Deadly Sin of Anger on Display

America has an anger problem. Besides the Texas and Ohio mass killings this past weekend, (my emphasis) there was another random shooting— in a city east of Santa Cruz in California.

The Mercury News (7/28/19) reports: “At least four people were dead, including a suspect, and 15 people injured after a gunman cut through a security fence and opened fire on a crowd Sunday evening near the end of the Gilroy Garlic Festival, sending panicked festival goers running for their lives.”

The gunman was reported to have opened fire on the crowd with an assault-style rifle. Witnesses heard someone shout, “Why are you doing this?” and the gunman replied, “Because I’m really angry.”

Before his death, the gunman posted on Instagram,“Read Might is Right by Ragnar Redbeard,” according to NBC News. That 1890 anti-Christian, racist screed is subtitled, “Or, Survival of the Fittest,” and it promotes Social Darwinism. After all, if humanity is just glorified apes, then why should we be surprised when someone acts like one?—with apologies to apes. Indeed, ideas have consequences.

According to police, officers on the scene shot and killed the suspect within one minute of the shooting.

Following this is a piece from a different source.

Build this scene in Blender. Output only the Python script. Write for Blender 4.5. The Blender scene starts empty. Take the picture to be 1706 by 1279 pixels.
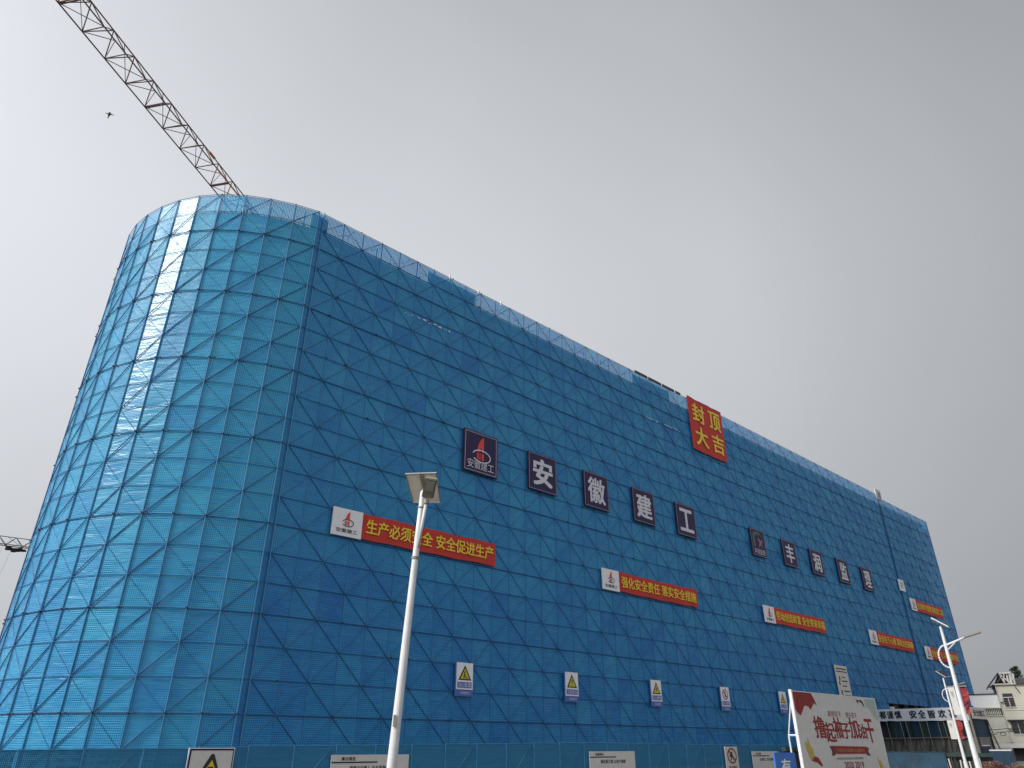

We are becoming jaded as a society because of all these types of shootings. These angry people, usually men, kill a number of strangers and often themselves, as if that ends their problems. They will discover that their real problems have only just begun.

The left says it is all the guns’ fault, and they demand we turn the rest of the country into Chicago. There, strict gun control laws take away guns from the law-abiding citizens, while the criminals have all the guns. Four people killed one weekend night is commonplace in Chicago because of the strict gun control laws.

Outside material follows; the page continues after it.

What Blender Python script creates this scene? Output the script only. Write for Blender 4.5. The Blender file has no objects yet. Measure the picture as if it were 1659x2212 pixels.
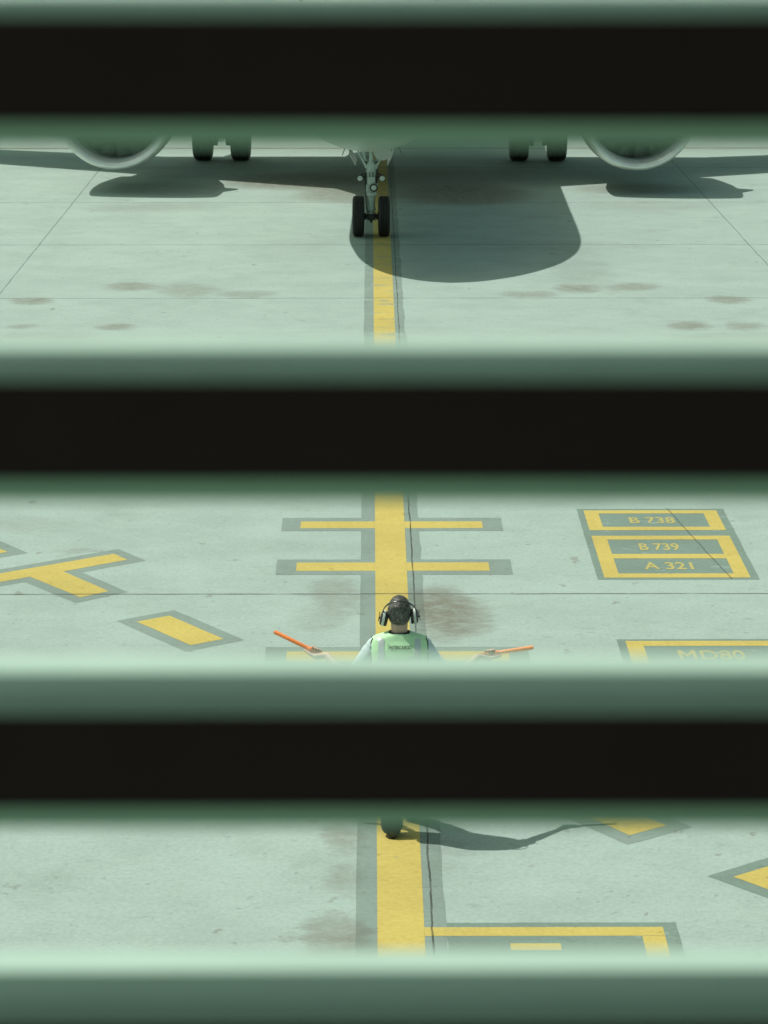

No, it all gets back to our loss of Judeo-Christian morality. We have forgotten God—that’s why these things have happened and continue to happen. I wrote a book about how this country suffers from what I call “American Amnesia.” We have forgotten the Lord who made us, who told us what is right and wrong—and murder is certainly wrong—who will one day hold us accountable.

Jesus said that it is not only wrong to murder people, but also even to hold anger in your heart. It is anger in the heart that bubbles over that can lead to these things.

The first man born of a woman was Cain, and he got so angry at his brother because God accepted the latter’s sacrifice, but not his—that he murdered Abel in cold blood.

Because of unchecked anger, there are potentially dangerous places in America…

•Public places, like malls, movie theatres, outdoor festivals,

•The workplace,

•Public school campuses,

•The highway (with the rising cases of road rage)

It’s hard to believe that human life is becoming so cheap that sometimes a person would literally take the life of another human being because they cut them off in traffic.

There is wisdom through the ages on anger:

•Publicus Syrus said, “An angry man is angry with himself when he returns to reason.” 

•Ben Franklin said, “Whatever is begun in anger ends in shame.”  

•Will Rogers warned, “People who fly into a rage always make a bad landing.”  

Anger is even listed as one of the Seven Deadly Sins—a classic list of key sins which lay at the root of many other sins.

Anger is not always sin. The Bible has much advice about handling anger, but nowhere does it forbid us to get angry per se. Indeed, God made us in His image. In addition to being a God of love, He is a God of wrath. God is angry with the wicked every day. God’s anger is not petty, nor whimsically vindictive, but always in keeping with His eternal plan.

There is righteous anger. Anger over sin. Jesus showed that. He sometimes became angry—because of sin. For example, in the Gospels, He cleansed the temple because they had changed a place of worship into just a marketplace.

In His anger, He did not sin. However, the rest of us have a sin nature—which severely limits our ability to be righteously angry. We are more likely to import our own selfishness and own sense of entitlement in our anger.

Ironically, it was the violation of the commandment to do no murder, that salvation was made possible in the first place. Sinful men crucified Jesus Christ, the only perfect Person who ever lived, who was fully God and fully man, and who died on behalf of sinners so that those who believe in Him will experience forgiveness for their sins.

Alas, we need to control our anger. As Solomon noted, “A man who controls his temper is better than one who takes a city.”